--- WHAT THE EXERCISE ASKS ---
Take the lines beginning with the one that contains "Write the bpy" and ending with the one that contains "COL = S.collection", and set them down exactly. Omit all pictures.

--- MATERIALS PROVIDED ---
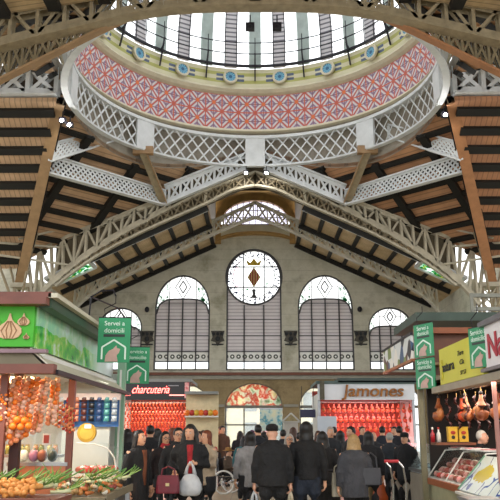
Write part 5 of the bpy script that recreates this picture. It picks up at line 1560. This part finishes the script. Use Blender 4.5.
# --- sausage and ham stalls in the middle distance
NEON = M('red_neon', (1, .12, .1), emit=3.2, var=0); PINKL = M('pink_tube', (1, .45, .5), emit=2.2, var=0)
SAUS = M('red_sausage', '#c03a20', .35, 0, .35, 12, '#e2662f'); HAM = M('ham_skin', '#74341c', .4, 0, .4, 6, '#b0683a'); HAMR = M('ham_red', '#a03022', .4, 0, .4, 6, '#d8603c')
def stall(x0, x1, y, ztop, zs, label, fascia, roof):
    r = empty('market_stall', ((x0 + x1) / 2, y, 0)); tag(r, label, 'market stall')
    w_ = x1 - x0
    MB().box((0, 0, (ztop + zs) / 2), (w_, .12, ztop - zs)).build('fascia', fascia, r)
    MB().box((0, 1.2, ztop + .05), (w_ + .1, 2.6, .1)).build('roof', roof, r)
    MB().box((0, 2.4, 1.5), (w_, .06, 3.0)).build('back_wall', M('stall_back_red', '#a8483a', .6, 0, .3, 3), r)
    for sx in (-1, 1):
        MB().box((sx * (w_ / 2 - .04), 0.05, zs / 2), (.08, .08, zs)).build('post', STEEL, r)
        MB().box((sx * (w_ / 2 - .02), 1.25, 1.4), (.04, 2.3, 2.8)).build('side_wall', WHITEB, r)
    MB().box((0, .1, .5), (w_, .7, 1.0)).build('counter', WHITEB, r)
    MB().box((0, -.2, 1.22), (w_ - .1, .02, .42)).build('counter_glass', CASE, r)
    for q in range(3): MB().tube([(-w_ / 2 + .1, .25 + q * .35, zs - .05 - q * .0), (w_ / 2 - .1, .25 + q * .35, zs - .05)], .015, 6).build('hanging_rail', CH, r)
    MB().tube([(-w_ / 2 + .2, .1, zs + .06), (w_ / 2 - .2, .1, zs + .06)], .03, 8).build('tube_light', PINKL, r)
    return r
s1 = stall(-4.42, -2.12, 24.4, 3.17, 2.6, 'sausage stall with black sign lettered charcuteria in red neon', M('black_fascia', '#17161a', .35, 0, .2, 3), M('grey_roof', '#8a8d8a', .6, 0, .2, 2))
text('charcuteria', 'neon_lettering', NEON, s1, (-.12, -.09, 2.92), .36, ext=.012, shear=.4, sx=.74, bold=-.002)
for a, b_ in ((-1.08, -.75), (.5, .98)): MB().box(((a + b_) / 2, -.08, 2.75), (b_ - a, .02, .03)).build('neon_line', NEON, s1)
MB().box((1.06, -.07, 2.9), (.14, .03, .5)).build('end_sign', M('end_sign_pink', '#c9404c', .4, 0, .5, 12, '#e8c9c4'), s1)
MB().box((.62, -.07, 3.05), (.34, .02, .03)).build('small_mark', M('small_mark_grey', '#9a9aa0', .5), s1)
lamp('stall_light', (-3.27, 24.2, 2.5), 1.6, 34, (1, .5, .42), (-.5, 0, 0)); lamp('stall_light', (-3.27, 25.2, 2.55), 1.6, 26, (1, .6, .5))
# strings of sausages: one kind, copied
def sausage_string(links, rad, mat, label, group):
    r = empty('sausage_string'); tag(r, label, 'sausages', group)
    z = -.06
    for k in range(links):
        m = MB(); sg = 1 if k % 2 else -1
        m.tube([(0, 0, z), (sg * .03, 0, z - .04), (sg * .035, 0, z - .08), (0, 0, z - .13)], [.006, rad, rad, .006], 8)
        m.build('sausage_link', mat, r, True); z -= .125
    MB().tube([(0, 0, 0), (0, 0, -.06)], .004, 4).build('string', M('raffia', '#c9a468', .8, 0, .3, 20), r)
    return r
SO = M('orange_sausage', '#e0662c', .35, 0, .3, 12)
protoA = sausage_string(3, .03, SAUS, 'string of red sausages hanging in the charcuteria stall', 'sausage strings in the charcuteria stall')
protoB = sausage_string(3, .032, SO, 'string of orange sausages hanging in the charcuteria stall', 'orange sausage strings in the charcuteria stall')
first = {0: True, 1: True}; cnt = 0
for rw in range(3):
    for k in range(20):
        q = (k + rw) % 3 == 0
        pr2 = protoB if q else protoA
        o = pr2 if first[int(q)] else copy_tree(pr2)
        first[int(q)] = False
        o.location = (-4.3 + k * .112 + .03 * (rw % 2), 24.62 + .02 * (k % 2) + rw * .3, 2.57 - rw * .33 if rw < 3 else 1.7)
s2 = stall(2.0, 5.1, 24.4, 3.1, 2.6, 'ham stall with white sign lettered Jamones in bronze', M('silver_fascia', '#dde3e8', .35, 0, .15, 2), M('teal_grey_roof', '#4f6460', .6, 0, .3, 2))
text('Jamones', 'bronze_lettering', M('bronze_letters', '#6b3a12', .35, .3, .3, 10, '#a8702c'), s2, (.22, -.11, 2.87), .52, ext=.04, shear=.15, sx=1.1, bold=.007)
MB().box((-1.42, -.12, 2.9), (.14, .14, .6)).build('carved_end', M('olive_carving', '#5a5642', .6, 0, .5, 8), s2)
MB().box((.4, .6, 3.22), (2.6, 1.4, .14)).build('roof_box', M('dark_teal', '#3b4a46', .5, 0, .3, 3), s2)
lamp('stall_light', (3.5, 24.2, 2.5), 2.0, 40, (1, .35, .38), (-.5, 0, 0)); lamp('stall_light', (3.5, 25.2, 2.55), 2.0, 30, (1, .45, .45))
def ham(mat, label, group, s_=1.0):
    r = empty('ham'); tag(r, label, 'ham', group)
    m = MB(); m.tube([(0, 0, -.02 * s_), (.005, 0, -.1 * s_), (.02, 0, -.17 * s_), (.03, 0, -.26 * s_), (.01, 0, -.34 * s_), (0, 0, -.38 * s_)], [.022 * s_, .03 * s_, .065 * s_, .095 * s_, .075 * s_, .02 * s_], 12)
    m.build('ham_body', mat, r, True)
    MB().ell((0, 0, 0), .03 * s_, .028 * s_, .035 * s_, 8, 6).build('hoof', M('hoof_dark', '#2a1c18', .5), r, True)
    MB().tube([(0, 0, .03), (0, 0, .09 * s_)], .005, 5).build('rope', M('raffia', '#c9a468', .8, 0, .3, 20), r)
    MB().ell((.03 * s_, -.055 * s_, -.25 * s_), .06 * s_, .045 * s_, .085 * s_, 10, 8).build('fat_face', M('ham_fat', '#b5703c', .45, 0, .35, 12), r, True)
    return r
pa_ = ham(HAMR, 'reddish ham hanging in rows in the Jamones stall', 'hams hanging in the Jamones stall', .8)
fst = True
for rw in range(3):
    for k in range(17):
        o = pa_ if fst else copy_tree(pa_); fst = False
        o.location = (2.18 + k * .175 + .08 * (rw % 2), 24.66 + rw * .3, 2.5 - rw * .3); o.rotation_euler = (0, 0, k * .7)
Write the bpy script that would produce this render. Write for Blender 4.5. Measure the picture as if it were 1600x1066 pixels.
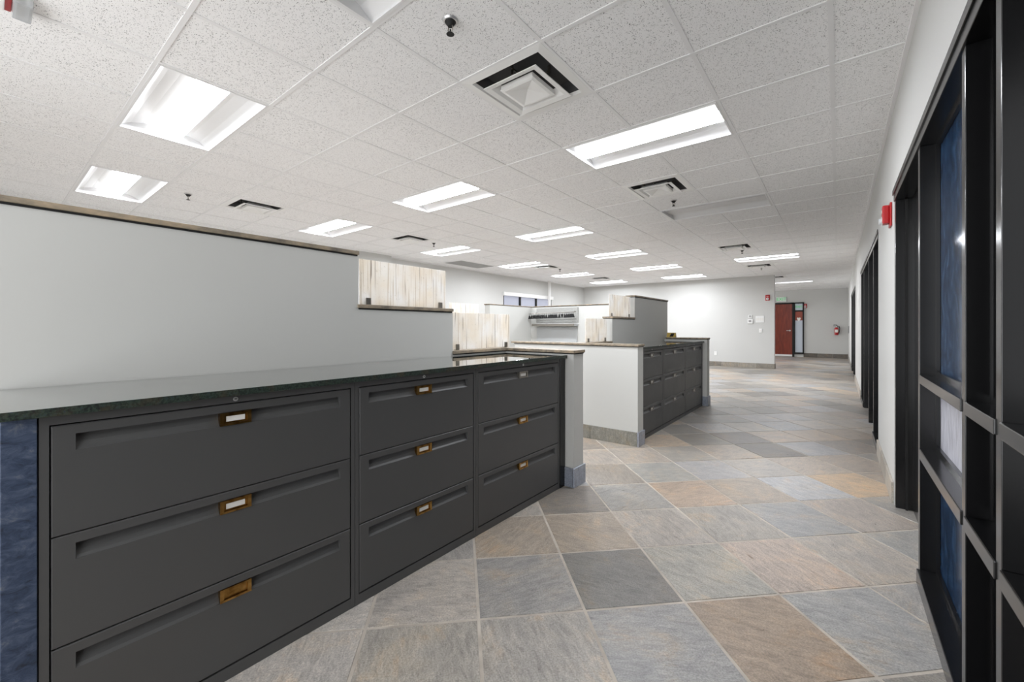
import bpy, bmesh, math, random
from mathutils import Vector, Matrix
random.seed(7)
for o in list(bpy.data.objects): bpy.data.objects.remove(o)
S = bpy.context.scene
COL = S.collection

# ------------------------------------------------------------------ camera, world, exposure
F_PX, HORIZON = 650.0, 511.5
TH = math.atan(510/650)
CAMZ = 1.22
cd = bpy.data.cameras.new('camera'); cam = bpy.data.objects.new('camera', cd); COL.objects.link(cam)
cam.location = (0, 0, CAMZ); cam.rotation_euler = (math.pi/2, 0, TH)
cd.sensor_width = 36; cd.lens = F_PX/1600*36; cd.shift_y = (HORIZON-533)/1600
cd.clip_start = .01; cd.clip_end = 100
S.camera = cam
W = bpy.data.worlds.new('world'); S.world = W; W.use_nodes = True
WORLD_STRENGTH = 2.7
W.node_tree.nodes['Background'].inputs[0].default_value = (.97, .985, 1.01, 1)
W.node_tree.nodes['Background'].inputs[1].default_value = WORLD_STRENGTH
S.view_settings.view_transform = 'Standard'; S.view_settings.look = 'None'
S.view_settings.exposure = 0.38; S.view_settings.gamma = 1; S.view_settings.use_curve_mapping = False
LAMP = 55.0            # radiance of a lit troffer lens

CZ = CAMZ+1.525       # ceiling height
XR, XL = .302, -7.7   # right and left wall faces
YF, YE, YB = 14.3, 20.7, -1.25
GX = lambda k: -0.03-.61*k
GY = lambda m: 1.23+.61*m

# ------------------------------------------------------------------ materials
def srgb(r, g, b):
    f = lambda c: (c/255/12.92) if c/255 <= .04045 else ((c/255+.055)/1.055)**2.4
    return (f(r), f(g), f(b), 1)
def mat(name, col=(.5, .5, .5, 1), rough=.5, metal=0, **kw):
    m = bpy.data.materials.new(name); m.use_nodes = True
    b = m.node_tree.nodes['Principled BSDF']
    b.inputs['Base Color'].default_value = col; b.inputs['Roughness'].default_value = rough
    b.inputs['Metallic'].default_value = metal
    for k, v in kw.items(): b.inputs[k].default_value = v
    return m
def N(m, t, **props):
    n = m.node_tree.nodes.new(t)
    for k, v in props.items(): setattr(n, k, v)
    return n
def LK(m, a, b): m.node_tree.links.new(a, b)
def BS(m): return m.node_tree.nodes['Principled BSDF']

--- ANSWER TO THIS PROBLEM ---
Write the bpy script that would produce this render. Write for Blender 4.5. Measure the picture as if it were 1600x1066 pixels.
import bpy, bmesh, math, random
from mathutils import Vector, Matrix
random.seed(7)
for o in list(bpy.data.objects): bpy.data.objects.remove(o)
S = bpy.context.scene
COL = S.collection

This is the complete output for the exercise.